* FTSE 100 index sheds 0.6 percent.
* Commodity issues weak; Brent crude back above $115
* Prudential strong as results beat forecasts
By Jon Hopkins
LONDON, March 9 (Reuters) - Weak commodity and bank stocks dragged Britain's leading shares index lower on Wednesday as oil prices climbed after intensified fighting in Libya.
At the close, the FTSE 100 was down 37.46 points, or 0.6 percent, at 5,937.30, having hit a low for the week at 5,922.66 in the afternoon before recovering.
"Only a dyed-in-the-wool optimist would be forecasting significant short-term gains for shares whilst the Libyan unrest continues," said Anthony Grech, head of research at IG Index.
"With the FTSE currently trading where it was at the beginning in February ... it would not be too adventurous to expect this "up one day, down the next" trading pattern to continue for the foreseeable future," Grech added.
Brent crude pushed back above $115 a barrel on Wednesday as fighting in Libya intensified, and after OPEC said it saw no need to hold an emergency meeting to ease oil supply fears.
Integrated oils were the biggest blue chip fallers, with BP off 1.8 percent, retracing recent gains as investors' risk appetite diminished on concerns that high oil prices will stifle the fragile global economic recovery.
Oil explorer Tullow Oil was the biggest FTSE 100 faller, down 3.2 percent after the firm's results lagged forecasts and it gave scant detail on a key Ugandan project.
Miners were weak as copper prices fell on concerns high oil prices will stoke inflationary pressures and curb demand for metals, with Antofagasta losing 2 percent
Randgold Resources, however, rallied 3.3 percent as the gold price saw safe haven support.

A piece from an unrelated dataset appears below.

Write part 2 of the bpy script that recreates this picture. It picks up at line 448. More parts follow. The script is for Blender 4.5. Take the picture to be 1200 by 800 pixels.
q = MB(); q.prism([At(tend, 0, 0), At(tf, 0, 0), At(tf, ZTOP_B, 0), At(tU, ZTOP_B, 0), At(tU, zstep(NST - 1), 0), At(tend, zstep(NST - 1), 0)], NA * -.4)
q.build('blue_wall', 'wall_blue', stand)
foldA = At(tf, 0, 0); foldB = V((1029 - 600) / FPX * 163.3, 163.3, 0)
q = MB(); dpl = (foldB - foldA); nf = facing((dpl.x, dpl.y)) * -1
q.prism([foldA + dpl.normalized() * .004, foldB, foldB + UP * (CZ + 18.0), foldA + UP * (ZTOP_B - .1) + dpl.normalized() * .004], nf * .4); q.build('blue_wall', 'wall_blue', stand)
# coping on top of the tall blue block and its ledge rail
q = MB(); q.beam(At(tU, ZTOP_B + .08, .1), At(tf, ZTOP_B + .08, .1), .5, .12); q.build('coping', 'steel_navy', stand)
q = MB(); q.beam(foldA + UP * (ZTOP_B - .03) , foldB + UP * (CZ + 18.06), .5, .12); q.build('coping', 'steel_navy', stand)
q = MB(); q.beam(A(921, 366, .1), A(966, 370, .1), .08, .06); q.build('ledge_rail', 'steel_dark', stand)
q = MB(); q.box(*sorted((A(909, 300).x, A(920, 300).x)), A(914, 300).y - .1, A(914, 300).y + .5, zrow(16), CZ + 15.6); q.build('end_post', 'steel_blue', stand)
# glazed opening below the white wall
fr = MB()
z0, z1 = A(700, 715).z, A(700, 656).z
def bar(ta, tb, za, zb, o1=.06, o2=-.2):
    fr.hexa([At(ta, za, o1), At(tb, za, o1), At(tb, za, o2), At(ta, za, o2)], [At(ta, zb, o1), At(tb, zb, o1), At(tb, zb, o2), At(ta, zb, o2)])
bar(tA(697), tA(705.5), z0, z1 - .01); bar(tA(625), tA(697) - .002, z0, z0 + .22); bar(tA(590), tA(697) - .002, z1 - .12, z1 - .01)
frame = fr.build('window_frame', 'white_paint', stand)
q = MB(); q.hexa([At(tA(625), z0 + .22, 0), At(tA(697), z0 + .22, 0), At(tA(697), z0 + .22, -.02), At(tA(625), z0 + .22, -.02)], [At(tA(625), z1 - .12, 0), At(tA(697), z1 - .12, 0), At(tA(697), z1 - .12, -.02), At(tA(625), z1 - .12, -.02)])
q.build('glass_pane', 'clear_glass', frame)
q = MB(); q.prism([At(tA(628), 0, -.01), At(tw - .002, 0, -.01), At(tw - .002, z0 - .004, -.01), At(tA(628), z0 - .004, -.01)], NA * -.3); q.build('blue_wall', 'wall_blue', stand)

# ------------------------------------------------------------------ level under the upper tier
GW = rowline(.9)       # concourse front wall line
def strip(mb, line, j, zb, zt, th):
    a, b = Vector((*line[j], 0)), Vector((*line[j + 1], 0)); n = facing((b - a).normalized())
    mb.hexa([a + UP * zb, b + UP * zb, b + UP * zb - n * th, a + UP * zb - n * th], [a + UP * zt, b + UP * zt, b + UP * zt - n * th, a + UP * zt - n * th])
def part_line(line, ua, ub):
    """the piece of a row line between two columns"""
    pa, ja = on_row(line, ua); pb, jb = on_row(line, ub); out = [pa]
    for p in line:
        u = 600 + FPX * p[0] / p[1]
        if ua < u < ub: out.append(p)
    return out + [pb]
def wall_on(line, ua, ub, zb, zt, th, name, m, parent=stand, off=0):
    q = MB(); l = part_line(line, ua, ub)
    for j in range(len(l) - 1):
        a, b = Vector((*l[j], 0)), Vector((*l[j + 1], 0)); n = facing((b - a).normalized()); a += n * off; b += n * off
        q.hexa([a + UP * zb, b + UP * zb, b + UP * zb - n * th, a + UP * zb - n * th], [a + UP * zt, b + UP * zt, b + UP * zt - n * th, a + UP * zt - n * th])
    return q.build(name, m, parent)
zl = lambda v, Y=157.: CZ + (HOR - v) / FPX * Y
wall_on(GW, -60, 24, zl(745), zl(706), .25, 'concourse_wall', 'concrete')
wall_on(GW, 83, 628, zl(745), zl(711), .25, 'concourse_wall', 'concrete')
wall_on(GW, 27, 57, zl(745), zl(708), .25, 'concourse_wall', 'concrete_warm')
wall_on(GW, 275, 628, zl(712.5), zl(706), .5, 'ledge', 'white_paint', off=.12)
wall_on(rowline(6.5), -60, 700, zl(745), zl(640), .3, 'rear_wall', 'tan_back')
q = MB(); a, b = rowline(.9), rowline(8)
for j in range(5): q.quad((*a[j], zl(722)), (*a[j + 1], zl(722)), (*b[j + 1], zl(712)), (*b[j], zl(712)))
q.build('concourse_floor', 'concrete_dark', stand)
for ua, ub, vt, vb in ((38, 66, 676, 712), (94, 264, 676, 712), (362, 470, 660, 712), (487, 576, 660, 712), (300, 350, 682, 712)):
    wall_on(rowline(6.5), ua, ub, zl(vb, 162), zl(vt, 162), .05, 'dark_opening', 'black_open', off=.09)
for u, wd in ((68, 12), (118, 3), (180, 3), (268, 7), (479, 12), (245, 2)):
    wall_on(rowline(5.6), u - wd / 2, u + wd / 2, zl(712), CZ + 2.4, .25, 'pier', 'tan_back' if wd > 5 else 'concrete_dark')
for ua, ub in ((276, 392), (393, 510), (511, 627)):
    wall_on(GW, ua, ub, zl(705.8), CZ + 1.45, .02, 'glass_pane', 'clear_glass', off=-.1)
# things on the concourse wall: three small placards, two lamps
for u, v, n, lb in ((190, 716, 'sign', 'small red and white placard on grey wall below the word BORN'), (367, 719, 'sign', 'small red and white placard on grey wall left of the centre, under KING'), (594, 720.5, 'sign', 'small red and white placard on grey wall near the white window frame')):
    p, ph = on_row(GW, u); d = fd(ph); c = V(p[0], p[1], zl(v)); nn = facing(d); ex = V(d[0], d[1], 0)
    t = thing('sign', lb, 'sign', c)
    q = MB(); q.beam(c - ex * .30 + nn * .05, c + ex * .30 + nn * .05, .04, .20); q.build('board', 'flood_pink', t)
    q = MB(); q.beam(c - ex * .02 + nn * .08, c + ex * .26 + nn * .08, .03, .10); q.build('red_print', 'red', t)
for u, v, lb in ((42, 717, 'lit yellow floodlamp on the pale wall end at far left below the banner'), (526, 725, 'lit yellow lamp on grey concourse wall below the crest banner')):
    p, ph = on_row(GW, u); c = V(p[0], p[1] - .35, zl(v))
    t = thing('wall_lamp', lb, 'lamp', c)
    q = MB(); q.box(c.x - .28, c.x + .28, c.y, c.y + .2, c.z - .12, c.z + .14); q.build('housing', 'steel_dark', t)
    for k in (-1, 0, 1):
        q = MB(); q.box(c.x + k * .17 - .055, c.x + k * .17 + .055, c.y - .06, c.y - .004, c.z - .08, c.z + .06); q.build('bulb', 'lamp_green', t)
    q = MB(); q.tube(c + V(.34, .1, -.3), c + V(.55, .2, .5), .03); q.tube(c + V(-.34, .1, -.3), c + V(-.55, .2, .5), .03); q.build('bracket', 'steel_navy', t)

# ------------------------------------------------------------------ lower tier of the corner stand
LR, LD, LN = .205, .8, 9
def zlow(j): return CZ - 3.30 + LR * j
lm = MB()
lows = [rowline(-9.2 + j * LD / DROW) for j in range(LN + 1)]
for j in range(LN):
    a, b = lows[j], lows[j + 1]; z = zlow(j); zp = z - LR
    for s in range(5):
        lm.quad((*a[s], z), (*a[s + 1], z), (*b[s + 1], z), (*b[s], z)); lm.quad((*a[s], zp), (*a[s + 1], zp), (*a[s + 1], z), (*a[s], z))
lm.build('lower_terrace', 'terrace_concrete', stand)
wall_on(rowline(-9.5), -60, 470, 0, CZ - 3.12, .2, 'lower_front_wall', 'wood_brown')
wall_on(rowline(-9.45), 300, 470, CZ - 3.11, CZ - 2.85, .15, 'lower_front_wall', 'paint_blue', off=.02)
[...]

The West Africa-focused firm said its Tongon mine in Ivory Coast was operating as normal, albeit with some interruptions and delays related to the violence in the country.
Banks also suffered as fears about the euro zone sovereign debt crisis resurfaced, with part-nationalised British lenders Lloyds Banking Group and Royal Bank of Scotland shedding 0.2 percent and 0.8 percent respectively.

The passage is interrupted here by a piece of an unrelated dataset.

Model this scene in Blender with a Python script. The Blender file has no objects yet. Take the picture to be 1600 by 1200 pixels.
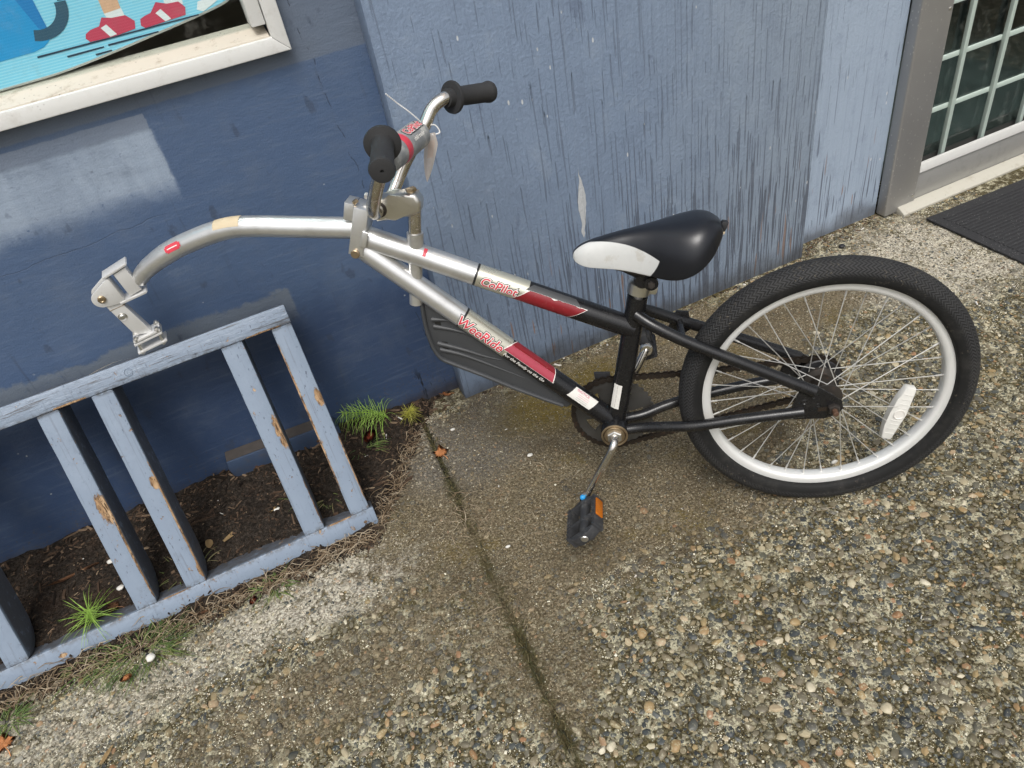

Portugal successfully sold two-year bonds on Wednesday, but the cost of borrowing was the most expensive since it joined the euro, keeping alive concerns it will need to request an international bailout.
Ex-dividend factors accounted for a big chunk of the blue chip index's decline, with BHP Billiton, British American Tobacco, Hammerson, Serco, Shire and Standard Chartered all losing their payout attractions on Wednesday.
U.S. blue chips fell 0.2 percent by London's close, also unsettled by high oil prices and eurozone debt worries.
Prudential was the top riser, up 4.9 percent to levels not seen for two years, after full-year results from Britain's biggest insurer beat consensus forecasts and it said investors would get a payout of 23.85 pence per share, up 20 percent and outstripping the 21 pence expected by analysts.
"This expression of future confidence in prospects should help to mollify shareholders upset by the distraction of the failed AIA approach last year," said Richard Hunter, Head of UK Equities at Hargreaves Lansdown Stockbrokers.